Digital transformation is big business. In fact, some 56% of CEOs surveyed by research firm Gartner said that digital transformation had improved their profits.

The breakdown of digital transformation is much more nuanced, however. A 2016 study commissioned by Dell Technologies found that 32% of business leaders were embracing the trend because they want to predict new opportunities. An additional 31% want to enable always-on, real-time operations, while another 31% want to demonstrate transparency and trust.

SEE: Digital transformation: A CXO’s guide (free PDF)

The potential value is there, but actually enabling digital transformation can be difficult. At the 2017 VMworld conference in Las Vegas, VMware’s Kevin Lees explained IT’s role in digital transformation, and how they can overcome some common hurdles.

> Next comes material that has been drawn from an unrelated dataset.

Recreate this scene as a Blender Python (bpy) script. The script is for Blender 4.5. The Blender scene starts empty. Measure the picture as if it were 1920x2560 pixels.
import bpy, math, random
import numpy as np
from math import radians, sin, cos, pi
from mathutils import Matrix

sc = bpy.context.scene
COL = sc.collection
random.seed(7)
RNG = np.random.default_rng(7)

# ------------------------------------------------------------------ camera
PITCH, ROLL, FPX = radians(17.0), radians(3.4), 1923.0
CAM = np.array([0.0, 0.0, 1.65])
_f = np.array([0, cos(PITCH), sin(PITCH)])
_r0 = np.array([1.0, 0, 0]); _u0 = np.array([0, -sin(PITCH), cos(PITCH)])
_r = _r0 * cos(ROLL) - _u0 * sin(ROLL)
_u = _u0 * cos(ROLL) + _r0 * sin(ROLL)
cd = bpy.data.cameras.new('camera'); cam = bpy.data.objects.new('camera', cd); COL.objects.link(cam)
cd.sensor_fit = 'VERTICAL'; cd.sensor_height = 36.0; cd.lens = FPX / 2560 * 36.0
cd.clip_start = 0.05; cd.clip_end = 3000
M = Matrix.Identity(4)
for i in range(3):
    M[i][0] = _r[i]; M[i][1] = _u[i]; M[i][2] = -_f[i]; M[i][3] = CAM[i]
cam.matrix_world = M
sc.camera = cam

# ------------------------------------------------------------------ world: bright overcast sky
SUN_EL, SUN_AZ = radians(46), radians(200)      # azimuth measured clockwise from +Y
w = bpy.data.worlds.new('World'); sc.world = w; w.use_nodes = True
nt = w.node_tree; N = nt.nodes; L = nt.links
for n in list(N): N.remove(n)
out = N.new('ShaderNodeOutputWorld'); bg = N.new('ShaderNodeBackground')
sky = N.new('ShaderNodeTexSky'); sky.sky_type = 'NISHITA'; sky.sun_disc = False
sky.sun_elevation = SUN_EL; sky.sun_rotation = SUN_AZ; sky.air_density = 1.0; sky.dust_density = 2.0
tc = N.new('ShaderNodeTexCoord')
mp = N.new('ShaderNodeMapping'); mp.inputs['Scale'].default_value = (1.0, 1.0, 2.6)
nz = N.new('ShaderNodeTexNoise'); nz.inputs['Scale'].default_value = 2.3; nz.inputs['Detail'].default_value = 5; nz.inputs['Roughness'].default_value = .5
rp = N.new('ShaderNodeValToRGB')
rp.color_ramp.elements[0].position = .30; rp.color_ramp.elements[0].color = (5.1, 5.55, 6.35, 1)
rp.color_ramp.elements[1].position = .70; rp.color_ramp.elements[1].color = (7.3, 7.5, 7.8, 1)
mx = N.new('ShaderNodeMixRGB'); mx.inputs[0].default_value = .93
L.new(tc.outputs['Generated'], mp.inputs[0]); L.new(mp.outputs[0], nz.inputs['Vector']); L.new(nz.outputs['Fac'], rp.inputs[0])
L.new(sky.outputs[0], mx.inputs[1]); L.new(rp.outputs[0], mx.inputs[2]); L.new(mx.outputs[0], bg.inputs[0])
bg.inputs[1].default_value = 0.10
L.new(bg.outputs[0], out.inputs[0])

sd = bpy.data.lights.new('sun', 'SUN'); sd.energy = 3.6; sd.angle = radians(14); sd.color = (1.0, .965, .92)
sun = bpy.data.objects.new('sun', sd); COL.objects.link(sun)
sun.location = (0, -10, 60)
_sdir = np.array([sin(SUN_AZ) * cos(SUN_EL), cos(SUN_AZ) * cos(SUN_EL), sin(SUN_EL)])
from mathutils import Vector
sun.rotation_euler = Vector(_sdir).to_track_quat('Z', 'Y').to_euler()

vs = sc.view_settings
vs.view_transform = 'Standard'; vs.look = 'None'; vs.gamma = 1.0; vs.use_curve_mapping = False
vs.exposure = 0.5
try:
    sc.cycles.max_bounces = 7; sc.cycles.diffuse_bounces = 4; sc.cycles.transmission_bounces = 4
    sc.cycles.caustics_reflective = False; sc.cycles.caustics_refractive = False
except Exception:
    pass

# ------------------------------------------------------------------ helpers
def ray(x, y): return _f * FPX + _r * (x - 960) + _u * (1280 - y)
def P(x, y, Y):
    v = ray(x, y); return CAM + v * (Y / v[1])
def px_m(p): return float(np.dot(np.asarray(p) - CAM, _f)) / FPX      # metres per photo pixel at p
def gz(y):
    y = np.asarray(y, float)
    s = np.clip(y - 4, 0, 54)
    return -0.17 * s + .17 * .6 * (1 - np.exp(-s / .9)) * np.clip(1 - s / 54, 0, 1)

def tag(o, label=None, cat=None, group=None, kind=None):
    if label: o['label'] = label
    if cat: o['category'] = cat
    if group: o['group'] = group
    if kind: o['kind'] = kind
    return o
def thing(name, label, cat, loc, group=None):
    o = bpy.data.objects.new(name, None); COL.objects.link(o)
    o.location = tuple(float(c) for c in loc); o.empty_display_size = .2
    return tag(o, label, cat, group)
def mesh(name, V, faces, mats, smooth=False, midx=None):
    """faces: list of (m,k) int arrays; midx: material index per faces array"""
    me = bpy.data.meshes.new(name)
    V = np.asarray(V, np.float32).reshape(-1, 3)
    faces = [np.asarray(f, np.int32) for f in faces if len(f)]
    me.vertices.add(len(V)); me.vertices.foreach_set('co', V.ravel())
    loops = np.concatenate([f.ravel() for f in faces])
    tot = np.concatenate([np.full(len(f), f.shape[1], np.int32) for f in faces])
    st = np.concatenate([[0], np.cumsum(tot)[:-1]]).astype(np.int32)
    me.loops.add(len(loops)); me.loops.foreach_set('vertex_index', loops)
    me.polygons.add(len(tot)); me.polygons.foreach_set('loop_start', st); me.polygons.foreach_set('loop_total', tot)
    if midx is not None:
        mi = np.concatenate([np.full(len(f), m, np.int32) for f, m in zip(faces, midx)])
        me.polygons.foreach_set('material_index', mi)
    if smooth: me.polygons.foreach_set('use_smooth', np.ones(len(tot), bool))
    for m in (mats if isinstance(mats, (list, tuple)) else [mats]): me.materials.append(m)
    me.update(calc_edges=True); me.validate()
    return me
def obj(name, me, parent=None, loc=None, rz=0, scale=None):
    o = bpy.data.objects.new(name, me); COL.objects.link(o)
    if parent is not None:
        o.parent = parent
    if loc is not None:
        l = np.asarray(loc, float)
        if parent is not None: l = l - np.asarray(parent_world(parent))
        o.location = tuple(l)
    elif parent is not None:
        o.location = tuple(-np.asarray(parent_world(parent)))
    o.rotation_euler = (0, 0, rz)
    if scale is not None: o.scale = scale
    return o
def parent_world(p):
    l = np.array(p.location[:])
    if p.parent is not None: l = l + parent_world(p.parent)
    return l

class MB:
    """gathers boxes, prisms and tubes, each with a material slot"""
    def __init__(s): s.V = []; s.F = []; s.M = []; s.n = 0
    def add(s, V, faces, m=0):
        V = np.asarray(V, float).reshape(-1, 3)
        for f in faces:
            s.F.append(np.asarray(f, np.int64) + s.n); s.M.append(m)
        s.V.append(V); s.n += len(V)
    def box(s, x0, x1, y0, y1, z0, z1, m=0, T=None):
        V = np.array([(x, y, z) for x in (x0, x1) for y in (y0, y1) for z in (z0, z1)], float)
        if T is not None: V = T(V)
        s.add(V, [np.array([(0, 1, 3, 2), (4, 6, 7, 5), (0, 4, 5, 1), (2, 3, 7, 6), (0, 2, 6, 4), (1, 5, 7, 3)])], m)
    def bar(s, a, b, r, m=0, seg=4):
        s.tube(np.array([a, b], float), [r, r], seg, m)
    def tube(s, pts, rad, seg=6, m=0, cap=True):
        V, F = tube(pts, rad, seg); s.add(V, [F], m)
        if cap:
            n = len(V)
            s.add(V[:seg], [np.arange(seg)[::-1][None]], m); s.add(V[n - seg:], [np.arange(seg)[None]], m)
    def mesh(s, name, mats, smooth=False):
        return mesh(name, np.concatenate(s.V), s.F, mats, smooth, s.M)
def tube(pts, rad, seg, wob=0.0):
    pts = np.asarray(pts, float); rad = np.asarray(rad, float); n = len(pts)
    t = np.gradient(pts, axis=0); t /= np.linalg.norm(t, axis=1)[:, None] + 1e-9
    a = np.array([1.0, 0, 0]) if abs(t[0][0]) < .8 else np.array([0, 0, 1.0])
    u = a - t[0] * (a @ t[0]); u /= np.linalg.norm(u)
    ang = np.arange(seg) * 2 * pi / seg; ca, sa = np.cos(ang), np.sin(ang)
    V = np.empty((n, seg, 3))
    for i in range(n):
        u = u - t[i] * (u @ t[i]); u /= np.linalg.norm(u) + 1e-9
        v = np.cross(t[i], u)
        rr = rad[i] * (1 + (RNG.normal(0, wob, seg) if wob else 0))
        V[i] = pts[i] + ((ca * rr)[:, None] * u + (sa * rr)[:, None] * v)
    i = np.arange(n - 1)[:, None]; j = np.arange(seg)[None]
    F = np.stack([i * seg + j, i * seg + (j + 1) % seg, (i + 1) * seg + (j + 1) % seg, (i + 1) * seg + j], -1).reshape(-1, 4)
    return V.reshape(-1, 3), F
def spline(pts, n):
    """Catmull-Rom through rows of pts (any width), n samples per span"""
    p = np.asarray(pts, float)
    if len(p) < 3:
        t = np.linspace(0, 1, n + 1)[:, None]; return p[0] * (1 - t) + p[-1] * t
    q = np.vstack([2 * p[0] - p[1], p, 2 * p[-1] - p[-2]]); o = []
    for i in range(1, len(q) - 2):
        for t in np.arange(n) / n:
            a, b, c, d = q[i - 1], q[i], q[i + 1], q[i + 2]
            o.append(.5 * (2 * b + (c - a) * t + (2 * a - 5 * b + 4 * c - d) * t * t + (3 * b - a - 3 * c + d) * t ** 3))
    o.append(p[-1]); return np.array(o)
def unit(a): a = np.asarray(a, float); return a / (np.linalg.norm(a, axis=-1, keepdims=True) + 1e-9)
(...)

First off, Lees said, it’s important to understand that digital transformation is forcing a tighter alignment between business and IT. As such, it is important that each party understand and adopt the goals of the other.

According to Lees, VMware customers were polled on their primary desired business outcomes for digital transformation. The top three outcomes were increased business agility and innovation, enhanced mobile experience for customers and employees, and the ability to better protect their brand and customer trust, Lees said.

It’s often said that people, processes, and technology enable digital transformation, but the technology is the easy part, Lees said. After a firm has identified its strategic objectives, and built an architecture that supports those objectives, there is still more work to be done. Here are five tips Lees suggested for empowering IT to assist in your digital transformation effort.

1. Shift IT culture

Most of IT is still IT-centric and project-oriented in its culture, Lees said, and this needs to change. IT culture should shift to something that is focused on the customer outcome and is service-oriented. This will require more collaboration and information sharing, Lees said. For example, IT shouldn’t be able to decide what end users want without talking to those users first.

2. Break down silos

Breaking down siloes can improve the communication flow and enable IT and the business to share ideas and collaborate on goals. Instead, business and IT should work to build cross-functional, multidisciplinary teams.

3. Change IT’s mindset

Currently, many IT organizations have a reactive mindset, Lees said. Far too many companies have IT that is nearly entirely driven by incident tickets. However, success in digital transformation requires IT with a proactive operations mindset that is heading off problems before they come about.

4. Increase automation

Minimal automation just won’t cut it for digital transformation, Lees said. IT needs to pursue maximum automation, but it must be intelligently deployed in a way that improves productivity and efficiency.

5. Review processes and governance

Processes and governance are basically a spectrum, but too many IT organizations exist on either end of the spectrum with heavyweight processes and governance, or none at all. To minimize problems in this area, IT needs lightweight processes and governance, and should adopt agile and lean methodologies.